GIINGL: LNG import growth highest since 2010

The international group of liquefied natural gas importers (GIIGNL), reported the highest rise in LNG supply since 2010. 

Archive / Illustration / Courtesy of GIINGL

Global imports of liquefied natural gas in 2017 reached 289.8 million tons, jumping 9.9 percent compared to the previous year.

The organization noted only one country, Malta, entered the importers’ circle in 2017 bringing the total number to 40, while the exporting countries number remained at 19.

The surge in LNG supply was driven by new production from Australia (+10.7 MT) and from the United States (+9.6 MT) as well as by the better performance of existing liquefaction plants in Algeria, Angola and Nigeria (+6.2 MT).

In opposite direction, supplies from the Middle East decreased by 2.3 MT as a result of scheduled and unscheduled maintenance in Qatar.

Out of the five new onshore liquefaction trains coming online in 2017, two were in Australia and the United States each with one starting up in Russia. Malaysia’s giant Petronas added the only floating liquefaction train of the year.

The Pacific Basin remains the largest source of LNG supplies with 131.4 MT or 45.3 percent of the global market, followed by the Middle East (31.5 percent) and the Atlantic Basin (23.2 percent). Due to the decline in production from Qatar, the gap between supplies from the Pacific Basin and the Middle East has widened, from 25 MT in 2016 to 40 MT in 2017, while the gap between the Atlantic Basin and the Middle East narrowed from 42.2 MTPA to 24.2 MT.

On the import side, Japan remained the top importer with 83.5 MT or a 28.8 percent market share, followed by China (39 MT) that saw its imports climb by 42.3 percent overtaking South Korea despite the latter showing an increase in imports underpinned by demand in the power sector.

Power generation sector pushed European net imports up 19.5 percent in 2017, the American region saw a 4.1 percent rise while the Middle East was the only region reporting imports decline by 9.1 percent.

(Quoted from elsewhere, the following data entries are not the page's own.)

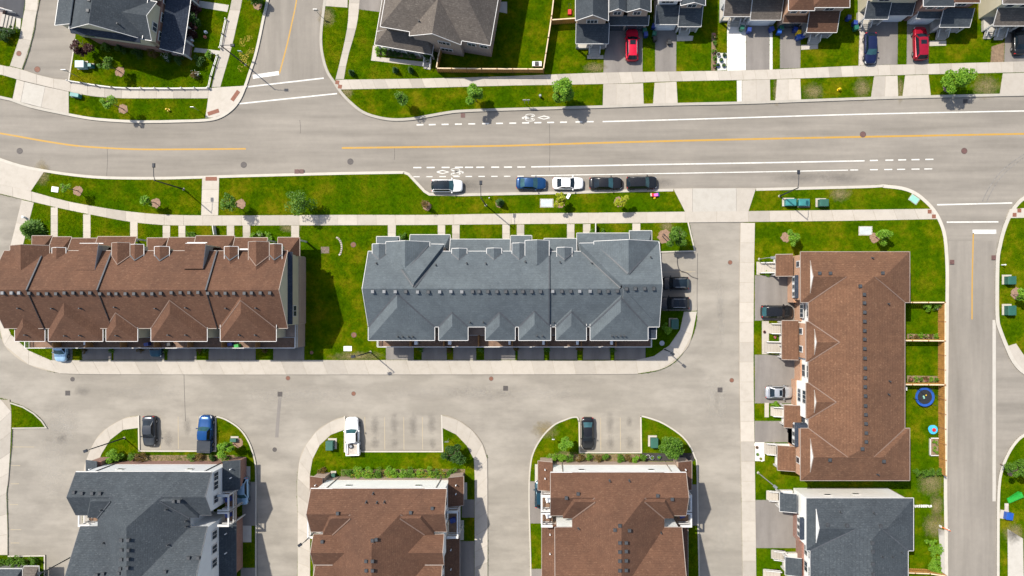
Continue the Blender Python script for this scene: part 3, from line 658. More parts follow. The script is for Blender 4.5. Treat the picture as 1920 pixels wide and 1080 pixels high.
line([(1130, 228), (1300, 223.5), (1620, 214), (1920, 208), (2060, 205)], .18, 'paint_white', 'solid white bicycle lane line on the far side')
line([(996, 313), (1200, 309), (1440, 305), (1621, 301.5)], .19, 'paint_white', 'solid white upper line of the near bicycle lane')
line([(996, 329.5), (1200, 326), (1440, 322), (1590, 319)], .14, 'paint_white', 'solid white lower line of the near bicycle lane')
def dashes(lst, w, what, y_of, L=13):
    for i, x in enumerate(lst):
        line([(x, y_of(x)), (x + L, y_of(x + L))], w, 'paint_white', '%s dash from the left in the %s' % (ORD[i], what))
dashes([781, 804, 828, 853, 878, 904, 930, 955, 979, 1002, 1026, 1050, 1079, 1100], .2, 'far bicycle lane line', lambda x: 234.2 - (x - 781) * .0185)
dashes([775, 800, 828, 853, 872, 893, 921, 945, 970], .19, 'upper near bicycle lane line', lambda x: 314.2 - (x - 775) * .005, 15)
dashes([775, 799, 824, 850, 873, 897, 921, 945, 970], .14, 'lower near bicycle lane line', lambda x: 331.4 - (x - 775) * .005, 12)
dashes([1631, 1660, 1684, 1709, 1735], .19, 'upper line before the side street', lambda x: 301 - (x - 1631) * .02, 15)
dashes([1594, 1631, 1658, 1682, 1709, 1733], .16, 'lower line before the side street', lambda x: 318.8 - (x - 1594) * .014, 15)
def bike_mark(cx, cy, d, lab):
    """diamond and bicycle stencil; d=1 heads east, -1 west"""
    t = empty('bicycle_marking', W(cx, cy, 0), lab, 'road marking')
    P = lambda u, v: (gx(cx + d * u), gy(cy) + v * K)
    def loop(pts, w, nm):
        p = [P(*q) for q in pts]; ribbon(nm, p, w, .005, .009, 'paint_white', t)
    def ring(u, v, ru, rv, nm, w=.075):
        loop([(u + ru * math.cos(a * math.pi / 8), v + rv * math.sin(a * math.pi / 8)) for a in range(17)], w, nm)
    if d > 0: loop([(-12, 0), (0, 3), (11, 0), (0, -3), (-12, 0)], .13, 'diamond')
    else: loop([(-24, 0), (-12, 3), (-1, 0), (-12, -3), (-24, 0)], .13, 'diamond')
    o = 24 if d > 0 else 14
    ring(o, 4, 8.5, 2.6, 'wheel'); ring(o, -4, 8.5, 2.6, 'wheel')
    loop([(o - 6, 3.6), (o + 2, .6), (o + 9, 2.4)], .11, 'frame'); loop([(o - 5, -3.4), (o + 3, -.6), (o + 10, -2.6)], .11, 'frame')
    loop([(o - 1, 1.4), (o + 8, .2), (o + 12, 1.6)], .14, 'rider'); ring(o + 13.5, -.8, 1.3, 1.1, 'rider_head', .12)
bike_mark(830, 322.5, 1, 'white diamond and bicycle painted above the white parked car')
bike_mark(1008, 220.5, -1, 'white bicycle and diamond painted on the far side')
for x in (300, 334, 370): line([(x, 781), (x + .5, 842)], .1, 'paint_faded', 'faded yellow bay line between the grey sedan and blue pickup, at %s' % {300: 'the sedan', 334: 'the middle', 370: 'the pickup'}[x], .012)
for i, x in enumerate((684, 721, 757, 792)): line([(x, 782), (x + .5, 843)], .1, 'paint_faded', '%s faded bay line right of the white pickup' % ORD[i], .012)
for i, x in enumerate((1126, 1163)): line([(x, 783), (x + .5, 845)], .1, 'paint_faded', '%s faded bay line right of the black sedan' % ORD[i], .012)
line([(1222, 510.5), (1304, 509.5)], .1, 'paint_faded', 'faded yellow line between the parking pads', .012)
for i, (y, l) in enumerate(((838, 44), (873, 18), (907, 16), (946, 14), (993, 20), (1018, 16))): line([(20 if i != 3 else 18, y), (20 + l, y)], .1, 'paint_faded', '%s faded stall line along the left walk' % ORD[i], .012)
# sealed cracks, seams and tyre marks in the asphalt
def crack(pts, label, w=.09, mat='tar', z=.0065):
    p = g2(smooth(pts, 4)); ribbon('asphalt_seam', p, w, z - .004, z, mat, label=label, kind='structure')
crack([(1270, 483), (1271, 498), (1276, 508), (1288, 512), (1297, 519), (1309, 523)], 'dark sealed crack on the parking pad', .16, z=.012)
for i, (a, b) in enumerate([((1030, 232), (1030, 320)), ((562, 225), (563, 250)), ((739, 275), (739, 300)), ((201, 275), (200, 330))]):
    crack([a, ((a[0] + b[0]) / 2 + 1, (a[1] + b[1]) / 2), b], '%s thin cross seam of the main street' % ORD[i], .05)
crack([(1308, 475), (1307, 560), (1308, 583)], 'seam between parking pads and lane', .07, z=.012)
crack([(345, 700), (346, 740), (348, 790)], 'faint seam across the court', .06, z=.012)
crack([(525, 745), (521, 790), (519, 820)], 'brown streak below the middle drain', .5, 'asphalt_drive', .0095)
m, nt, bs = new_mat('tyre_mark'); v_ = coords(nt, 'pos')
nt.links.new(ramp(nt, noise(nt, v_, 2.5, 4), [(.4, (.2, .185, .165)), (.62, (.125, .118, .108))]), bs.inputs['Base Color']); bs.inputs['Roughness'].default_value = .9
crack([(1925, 286), (1890, 310), (1868, 332), (1850, 360), (1842, 378)], 'outer curved tyre mark at the right junction', .14, 'tyre_mark')
crack([(1925, 291), (1894, 315), (1873, 337), (1856, 365), (1848, 384)], 'inner curved tyre mark at the right junction', .12, 'tyre_mark')

def soft(name, p, rx, ry, mat, label, z):
    x, y = gx(p[0]), gy(p[1])
    return mk(name, [(x - rx, y - ry, z), (x + rx, y - ry, z), (x + rx, y + ry, z), (x - rx, y + ry, z)], [(0, 1, 2, 3)], mat, label=label, kind='structure')
for i, (px, py, rx, ry) in enumerate([(316, 825, .9, 1.6), (351, 800, .8, 1.8), (703, 800, .8, 2.4), (703, 830, .9, 1.2), (739, 797, .8, 2.2), (740, 832, .8, 1.0), (775, 798, .8, 2.4), (809, 795, .8, 2.0), (811, 832, .7, .9), (1144, 795, .8, 2.2), (1145, 830, .8, 1.4), (1181, 830, .9, 1.3), (1180, 790, .6, 1.0), (115, 823, 1.2, 1.0)]):
    soft('oil_stain', (px, py), rx, ry, 'oil_stain', '%s oil stain from the left in the parking court' % ORD[i], .0135)
for px, py, rx, ry, lab in [(1500, 334, 5, 1.1, 'below the lamp by the teal cabinets'), (1580, 335, 4, 1.0, 'in the kerb lane above the dark green cabinet'), (870, 349, 3, 1.2, 'just ahead of the white hatchback'), (1050, 330, 4, .5, 'beside the white sedan'), (1240, 343, 3, .8, 'ahead of the front parked crossover'), (155, 733, 1.6, 1.0, 'beside the left court drain')]:
    soft('oil_stain', (px, py), rx, ry, 'oil_stain', 'dark asphalt stain ' + lab, .0075 if py < 400 else .0135)
for i, (px, py, rx, ry) in enumerate([(120, 790, 3, 3), (270, 735, 7, 1.5), (560, 740, 9, 1.6), (810, 735, 8, 1.4), (900, 737, 5, 1.3), (1010, 738, 9, 1.2), (1335, 745, 1.3, 4), (1353, 750, 1, 4), (1350, 565, .8, 5), (1352, 610, .7, 4), (100, 870, 3, 6), (1350, 990, 1.5, 6)]):
    soft('dust_patch', (px, py), rx, ry, 'dust_patch', '%s pale dusty streak on the court asphalt' % ORD[i], .0125)
for i, (px, py, rx, ry) in enumerate([(1525, 172, 2.0, 1.6), (1616, 166, 1.6, 2.2), (1455, 172, .7, 2.4), (1687, 168, .6, 2.4), (1848, 163, 2.6, 2.2), (650, 173, 1.4, 1.2), (1115, 127, 2.2, 1.0), (613, 32, 1.6, 1.8), (80, 325, 1.4, 2.4), (545, 428, 2.0, .8)]):
    soft('worn_patch', (px, py), rx, ry, 'dry_patch', '%s dry worn patch in the verge grass' % ORD[i], ZB + .02)
for i, (px, py, rx, ry) in enumerate([(670, 668, 5, .9), (1575, 364, 2, 1.4), (1745, 905, 2.4, 2.4), (1752, 985, 2.2, 2.4), (1755, 950, 1.2, 3), (1250, 425, 1.2, 1.2), (1022, 806, 2.4, 1.6), (1900, 1000, 2, 2), (440, 862, 2, .8), (1060, 855, 2.2, 1)]):
    soft('worn_patch', (px, py), rx, ry, 'dry_patch', '%s dry worn patch in the townhouse lawns' % ORD[i], ZB + .02)
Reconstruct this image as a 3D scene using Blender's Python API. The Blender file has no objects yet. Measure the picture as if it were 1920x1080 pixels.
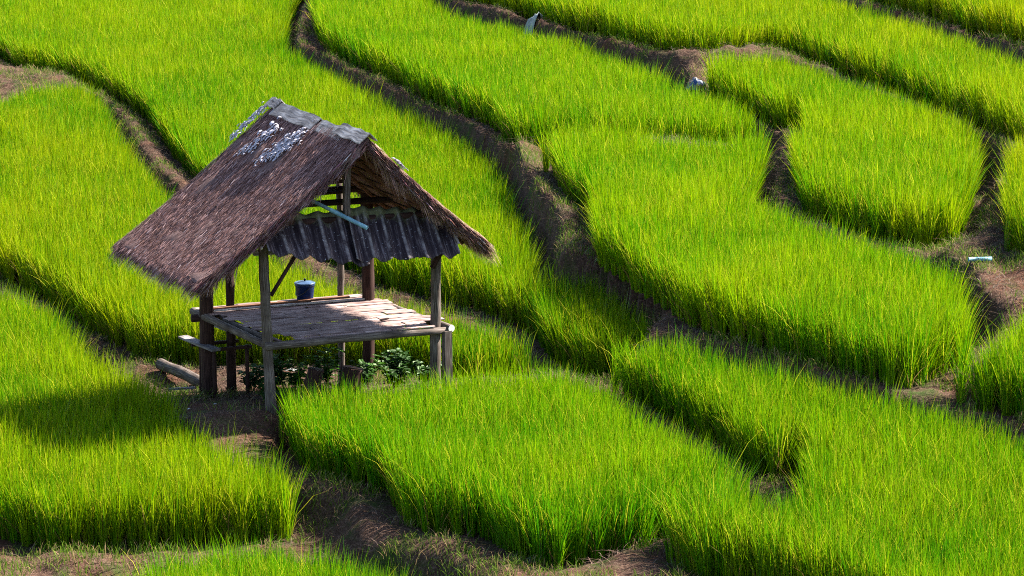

Spot and short-term imports have also experienced a rise during the year under review reaching 77.5 MT in 2017 combined, up from 75.5 MT in 2016, although the share in total LNG imports remained flat at around 27 percent, GIINGL’s report reads.

In 2017 a total of 2.6 MT of LNG was re-exported from 12 countries to 20 destination countries, down from 4.5 MT in 2016 because of narrower price differentials between markets for much of the year and due to the increased availability of destination flexible LNG.